La Fontaine se moque du curé en l’appelant Messire Jean Chouart au vers 18, ce qui relève du style héroïcomique : il donne une fausse importance au prêtre, ce qui va lui permettre de mieux le rabaisser.

Il (le critique) n’a pas dû lire Pantagruel de Rabelais (que La Fontaine ne devait pas ignorer)… Panurge y essaie par tous moyens de conquérir une des grandes dames de la ville. Il n’y va pas par quatre chemins pour lui indiquer ses intentions :

— Madame, ce serait bien fort utile à toute la république, délectable à vous, honnête à votre lignée, et à moi nécessaire que fussiez couverte de ma race ; et le croyez, car l’expérience vous le démontrera.

La dulcinée n’est pas convaincue, et le repousse à plus de cent lieues. Mais il revient à la charge, encore plus explicitement :

— Tenez (montrant sa longue braguette), voici maître Jean Chouart qui demande logis.

Vous voyez maintenant qui est réellement Jean Chouart, nom dont La Fontaine affuble son curé (dont le sort est de se casser la tête…) et Rabelais un certain attribut de Panurge (ailleurs il l’appelle Jean Jeudy) ? La « moquerie » de La Fontaine n’est pas tant dans l’emploi de « messire » – interprétation superficielle – mais du nom lui-même  pour le percevoir, il faut donc connaître ses classiques (ou, à défaut, tourner ses doigts sept fois sur les moteurs de recherche avant d’ecrire)…

Comme quoi, même si le don est une vertu en soi, il ne garantit en rien l’utilité du cadeau.

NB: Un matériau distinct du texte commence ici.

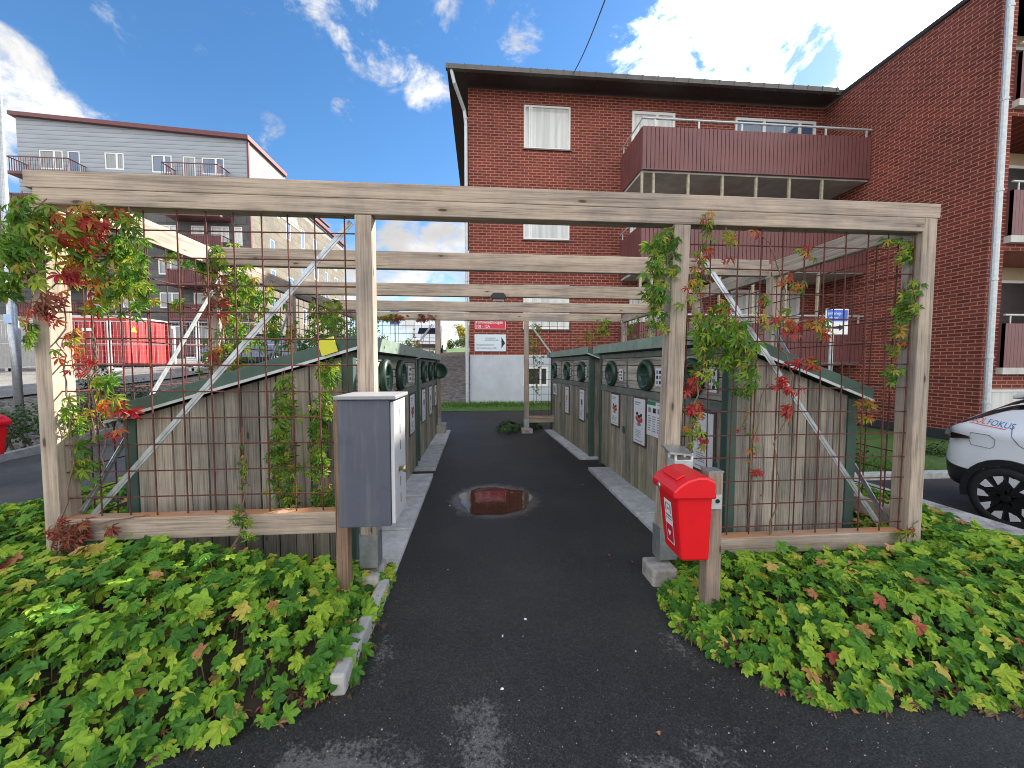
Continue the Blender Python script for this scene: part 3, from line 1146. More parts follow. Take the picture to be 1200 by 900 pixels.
for (tx, x, z, sz) in (('Himmelsdal', .13, 2.275, .075), ('bostadsomr\u00e5de', .13, 2.215, .075), ('Fastighetsexpedition', -.15, 2.065, .075), ('Himmelsdalsv\u00e4gen 10B', -.15, 1.965, .075)):
    lettering(tx, sz, M_greyink, t, (x, FY - .036, z), (1, 0, 0), (0, 0, 1), squash=.92)

# ---- the grey apartment block across the street
def cladding(name, col, pitch, vert=False):
    mt, nt, b = new_mat(name)
    h = NT(nt)
    sp = h.n('ShaderNodeSeparateXYZ', Vector=h.n('ShaderNodeTexCoord').outputs['Object'])
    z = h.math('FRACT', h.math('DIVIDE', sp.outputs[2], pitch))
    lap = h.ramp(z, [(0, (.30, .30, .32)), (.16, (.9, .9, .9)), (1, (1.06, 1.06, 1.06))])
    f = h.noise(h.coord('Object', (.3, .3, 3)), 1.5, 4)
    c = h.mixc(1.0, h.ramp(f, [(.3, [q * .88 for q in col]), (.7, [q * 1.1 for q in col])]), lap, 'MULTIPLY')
    nt.links.new(c, b.inputs['Base Color'])
    b.inputs['Roughness'].default_value = .6
    nt.links.new(h.bump(h.math('SUBTRACT', 1.0, z), .4, .05), b.inputs['Normal'])
    return mt


def stone(name, axis, c1, c2, mortar):
    mt, nt, b = new_mat(name)
    h = NT(nt)
    sp = h.n('ShaderNodeSeparateXYZ', Vector=h.n('ShaderNodeTexCoord').outputs['Object'])
    cb = h.n('ShaderNodeCombineXYZ')
    h.L.new(sp.outputs[axis], cb.inputs[0])
    h.L.new(sp.outputs[2], cb.inputs[1])
    br = h.n('ShaderNodeTexBrick')
    h.L.new(cb.outputs[0], br.inputs['Vector'])
    br.inputs['Scale'].default_value = 1
    br.inputs['Brick Width'].default_value = 1.5
    br.inputs['Row Height'].default_value = .62
    br.inputs['Mortar Size'].default_value = .02
    br.inputs['Color1'].default_value = (*c1, 1)
    br.inputs['Color2'].default_value = (*c2, 1)
    br.inputs['Mortar'].default_value = (*mortar, 1)
    f = h.noise(h.coord('Object'), 3, 5, .65)
    nt.links.new(h.mixc(1.0, br.outputs['Color'], h.ramp(f, [(.3, (.8, .8, .8)), (.7, (1.2, 1.18, 1.15))]), 'MULTIPLY'), b.inputs['Base Color'])
    b.inputs['Roughness'].default_value = .85
    nt.links.new(h.bump(f, .3, .03), b.inputs['Normal'])
    return mt


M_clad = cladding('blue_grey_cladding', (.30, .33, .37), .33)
M_clad_w = cladding('pale_cladding', (.17, .168, .165), .33)
M_st_d = stone('dark_slate_cladding', 0, (.115, .115, .115), (.070, .074, .080), (.05, .05, .05))
M_st_l = stone('buff_stone_cladding', 1, (.165, .145, .115), (.115, .103, .085), (.085, .075, .06))
M_maroon = plain('maroon_metal', (.13, .035, .04), .5, .1, .1, 3, 0)
M_maroon_wall = plain('maroon_panel', (.14, .055, .055), .7, 0, .2, .5, 0)
GY, GX = 33.0, -18.53
grey = thing('apartment_block', (-27, 33, 1.6), 'grey clad apartment block with sloping roof and maroon balconies on the left', 'building')
GL, ZC = -35.2, 14.1
top_w = [(-33.75, -32.05, 16.55, 18.0), (-31.75, -30.85, 15.75, 18.0), (-29.1, -27.7, 16.7, 18.0), (-25.7, -24.2, 16.6, 17.97), (-23.4, -22.45, 15.75, 17.95), (-22.0, -20.3, 16.6, 17.92)]
def zroof(x): return 20.32 - (x - GL) / (GX - GL) * 1.0
mb = MB()
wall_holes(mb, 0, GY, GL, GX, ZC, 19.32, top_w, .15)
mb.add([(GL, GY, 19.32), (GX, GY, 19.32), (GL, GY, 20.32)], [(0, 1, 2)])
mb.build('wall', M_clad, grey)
low_w = []
for k in range(5):
    z = 12.58 - 2.65 * k
    low_w += [(-30.9, -29.9, z - 1.5, z), (-25.55, -24.0, z - 1.25, z), (-23.0, -22.0, z - 1.9, z), (-21.5, -20.1, z - 1.25, z), (-33.6, -32.2, z - 1.25, z), (-28.3, -27.4, z - 1.25, z)] + ([(-19.75, -19.1, z - 1.5, z)])
mb = MB()
wall_holes(mb, 0, GY, GL - 3, GX, -.5, ZC, low_w, .15)
mb.build('wall', M_st_d, grey)
mb = MB()
side_w = []
for k in range(5):
    z = 12.7 - 2.65 * k
    for i in range(6):
        y = 36.0 + i * 3.0
        side_w.append((y, y + (1.3 if i % 2 else .9), z - 1.6, z))
side_w += [(36.0 + i * 3.0, 36.9 + i * 3.0, 13.6, 15.6) for i in range(1, 6)]
side_w += [(37.0, 37.9, 15.0, 16.6)]
wall_holes(mb, 1, GX, GY, 54.3, -.5, 16.9, side_w, .15, inward=-1)
mb.build('wall', M_st_l, grey)
mb = MB()
mb.add([(GX + .03, GY, 15.2), (GX + .03, 41.8, 15.2), (GX + .03, 38.9, 19.30), (GX + .03, GY, 19.32)], [(0, 1, 2, 3)])
mb.box(GX - 6, GX - 1.2, 46.5, 52.5, 16.9, 19.4)
mb.add([(GX, 38.9, 16.9), (GX, 54.3, 16.9), (GX, 54.3, 17.5), (GX, 38.9, 17.5)], [(0, 1, 2, 3)])
mb.build('wall', M_clad_w, grey)
mb = MB()
mb.prism([(GL - .25, GY - .30, 20.34), (GX + .25, GY - .30, zroof(GX + .25) + .02), (GX + .25, GY - .30, zroof(GX) + .34), (GL - .25, GY - .30, 20.62)], (0, 6.2, 0))
mb.prism([(GX + .02, 38.8, 17.52), (GX + .38, 38.8, 17.52), (GX + .38, 38.8, 17.8), (GX + .02, 38.8, 17.8)], (0, 15.8, 0))
mb.prism([(GX - 6.2, 46.3, 19.42), (GX - 1.0, 46.3, 19.42), (GX - 1.0, 46.3, 19.6), (GX - 6.2, 46.3, 19.6)], (0, 6.4, 0))
mb.build('roof', M_maroon, grey)
mb = MB()
mb.box(GX + .0, GX + .14, GY - .06, GY + .1, -.4, 19.2)
mb.build('downpipe', M_maroon, grey)
for i, (a, b, c, d) in enumerate(top_w):
    window(grey, 0, GY, a, b, c, d, G_sky if i % 2 else G_grey, M_white, ((.62, .14),) if b - a > 1 else (), set_back=.03, fw=.1)
for (a, b, c, d) in low_w:
    window(grey, 0, GY, a, b, c, d, G_curtain if d > 12 else G_grey, M_white, ((.6, .12),) if b - a > 1.2 else (), set_back=.03, fw=.1)
for i, (a, b, c, d) in enumerate(side_w):
    window(grey, 1, GX, a, b, c, d, G_sky, M_white, (), inward=-1, set_back=.03, fw=.1)


def rail_balcony(x0, x1, z, panel):
    mb = MB()
    mb.box(x0, x1, GY - 1.35, GY - .004, z - .20, z)
    bal = mb.build('balcony', M_maroon, grey)
    mb = MB()
    mb.box(x0, x1, GY - 1.33, GY - 1.28, z + 1.02, z + 1.08)
    mb.box(x0, x0 + .05, GY - 1.27, GY - .01, z + 1.02, z + 1.08)
    mb.box(x1 - .05, x1, GY - 1.27, GY - .01, z + 1.02, z + 1.08)
    n = int((x1 - x0) / .16)
    for i in range(n + 1):
        x = x0 + (x1 - x0 - .02) * i / n
        mb.box(x, x + .02, GY - 1.315, GY - 1.295, z + .01, z + 1.015)
    for i in range(8):
        y = GY - 1.15 + i * .155
        mb.box(x0 + .015, x0 + .035, y, y + .02, z + .01, z + 1.015)
        mb.box(x1 - .035, x1 - .015, y, y + .02, z + .01, z + 1.015)
    mb.build('railing', M_maroon, bal)
    if panel:
        mb = MB()
        mb.box(x0 + .04, x1 - .04, GY - 1.275, GY - 1.255, z + .05, z + 1.0)
        mb.build('panel', M_maroon_wall, bal)


for k in range(6):
    z = 15.72 - 2.65 * k
    rail_balcony(-34.6, -30.4, z, k > 0)
    rail_balcony(-24.0, -19.9, z, k > 0)

# ------------------------------------------------------------------ the timber pergola
YF = 2.42
YS = [2.42, 3.83, 5.28, 6.72, 8.08]
XL, XR = -2.567, 3.14
perg = thing('pergola', (.28, 5.2, 0), 'weathered timber pergola with five crossbeams and rusty wire mesh sides over the path', 'pergola')
PW = .098
for i, y in enumerate(YS):
    mb = MB()
    th = .095 if i == 0 else .07
    zb, zt = (2.362, 2.552) if i == 0 else (2.385, 2.552)
    if i == 0:
        mb.box(XL, XR, y, y + th, 2.455, zt)
        mb.box(XL + .045, XR - .045, y + .0004, y + th - .0004, zb, 2.4545)
    else:
        mb.box(XL + .12, XR - .12, y, y + th, zb, zt)
    mb.build('beam', timber(0), perg, False, .006)
for x in (-2.545, 3.045):
    for (a, b) in zip(YS[:-1], YS[1:]):
        mb = MB()
        mb.box(x, x + .075, a + .10, b - .004, 2.372, 2.535)
        mb.build('beam', timber(1), perg, False, .006)


def post(x, y, z0, z1, w=PW, d=PW, foot=True, base=None, lean=0.0):
    mb = MB()
    mb.prism([(x, y, z0), (x + w, y, z0), (x + w, y + d, z0), (x, y + d, z0)], (lean, 0, z1 - z0))
    p = mb.build('post', timber(2), perg, False, .006)
    if foot:
        fb = MB()
        fb.box(x - .006, x - .001, y - .004, y + d + .004, z0 - .16, z0 + .06)
        fb.box(x + w + .001, x + w + .006, y - .004, y + d + .004, z0 - .16, z0 + .06)
        fb.box(x - .006, x + w + .006, y - .006, y - .0045, z0 - .15, z0 + .055)
        fb.box(x, x + w, y, y + d, z0 - .16, z0 - .004)
        fb.build('post_shoe', M_galv, p)
    if base:
        a, b, c, dd, h = base
        cb = MB()
        cb.box(a, b, c, dd, -.05, h)
        cb.build('post_footing', M_conc_d, p, False, .015)
    return p


post(-2.560, YF, .12, 2.36, .088, .13, False)
post(-.757, YF, .33, 2.36, .100, .100, True, (-.86, -.64, 2.36, 2.60, .145))
post(1.195, YF, .30, 2.36, .112, .100, True, (1.115, 1.285, 2.345, 2.53, .115), .055)
post(3.015, YF, .05, 2.454, .105, .13, False)
for y in YS[1:]:
    post(-2.545, y - .02, -.05, 2.38, .095, .095, False)
    post(3.045, y - .02, -.05, 2.38, .095, .095, False)
post(-.94, 8.07, .30, 2.38, .10, .10, True, (-1.08, -.74, 7.96, 8.3, .22))
post(.92, 8.07, .25, 2.38, .10, .10, True, (.86, 1.1, 8.0, 8.22, .1))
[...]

On a trouvé une autre explication dans un ouvrage publié près d’un siècle après le décès de La Fontaine (en 1695), et invoquant le témoignage d’une personne qui, vu son jeune âge à l’époque, n’aurait pu assister à la scène qu’il rapporte. Citons cette « historiette savoureuse », titre du passage dans l’almanach en question, tout en nous tenant à notre explication, encore plus savoureuse :

On tient cette historiette du célèbre abbé d’Olivet (1682-1768). (…) Le nom de ce curé Chouart n’est point inventé à plaisir. Il a réellement existé. Il était d’une famille très distinguée dans la Touraine, conseiller du Roi, docteur en théologie de la Faculté de Paris, curé de St. Germain le Vieux, doyen de MM. les curés de cette ville, ami de Boileau, de Racine, de Molière, de Chapelle, de La Fontaine, Un jour que ces hommes illustres s’égayaient à table avec quelques flacons de vin de Champagne, le sévère Despréaux prenant tout à coup un air grave, se mit à prêcher La Fontaine sur le scandale de sa séparation avec sa femme. Racine seconda Boileau avec cette éloquence douce et insinuante qui lui était si naturelle. « Eh bien ! Messieurs, dit l’admirable bonhomme, eh bien ! puisque vous le voulez, j’irai voir cette femme [pour me réconcilier avec elle, ce qu’il tenta de faire] ; elle dit pourtant que je fuis un malpropre. » M. le curé Chouart, qui était du nombre des convives, vint à la charge, et voulut à son tour sermonner La Fontaine ; mais celui-ci l’arrêtant tout court par un Tu quoque, mi Brute, le pria d’entonner un beau Gloria in excelsis. Pour l’intelligence de ce Gloria, il faut savoir que M. Chouart, à la messe de paroisse , après l’intonation du Gloria et du Credo , quittait l’autel et montait à son appartement pour attiser son feu et faire bouillir sa marmite. « Voilà de la besogne taillée pour vous, disait-il à ses chantres, n’allez pas si vite ». La Fontaine à son retour de Château-Thierry, fit pour se venger du curé la fable en question. Mail il faut rendre justice à la vérité :

Certaine nièce assez proprette
Et la chambrière paquette

ne doivent leur existence qu’à l’imagination du fabuliste qui les a malicieusement placées dans le presbytère du pasteur. Il est constant que notre bon curé n’eut jamais de domestiques mâles ni femelles. Une pauvre vendeuse d’herbes ouvrait la porte aux paroissiens qui avaient à faire à M. Chouart.

M. d’Aquin de Château-Lyon, Almanach littéraire, ou étrennes d’Apollon. 1787.

Ce texte, identique au mot près à l’exception de l’attribution à d’Olivet, est paru aussi dans L’esprit des journaux en 1775, signé par « Choquet, prêtre ».